The Irish Wildlife Trust (IWT) warmly welcomes the recommendation from the Citizens’ Assembly on Biodiversity Loss that the constitution should be amended to better protect biodiversity. The IWT had asked in our submission that the rights of nature be enshrined in our Constitution as well as recognising the rights of people to a safe and healthy environment. Currently there is no reference to nature or biodiversity in the Constitution which leaves little recourse to hold the government of the day to account for their neglect of this issue.
The Assembly also denounced the State for having “comprehensively failed to adequately fund, implement, and enforce existing national legislation, national policies, EU biodiversity- related laws and directives.”. The State can no longer shirk its responsibilities and must start immediately to right these wrongs.
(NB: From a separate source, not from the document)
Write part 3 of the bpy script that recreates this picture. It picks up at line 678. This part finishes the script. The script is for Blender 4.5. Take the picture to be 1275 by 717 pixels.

IWT campaigns officer, Pádraic Fogarty, says: “Recognising that nature has a right to exist, that species have a right to live and thrive in Ireland and that people depend upon nature for health and prosperity would mark a radical but necessary shift in our ethics. It would signal that we no longer see it as acceptable to destroy nature at every turn for the sake of convenience or short-term gains. Our dysfunctional relationship with the rest of the natural world is at the heart of the climate and biodiversity emergency and amending the Constitution would signal that Irish people are ready to re-evaluate that relationship”.
Granting rights to nature has been done in other countries and has very practical benefits as well as symbolic ones. It would give nature the right to represent itself in court, just as corporations can today, and assert its right to exist, thrive and evolve.
The IWT wants to acknowledge the enormous contribution of the participating citizen’s in arriving at these recommendations (notwithstanding that more work is to be done in the new year) as well as the chair of the Assembly, Aoibhinn Ní Shúilleabháin, and the expert group that provided support.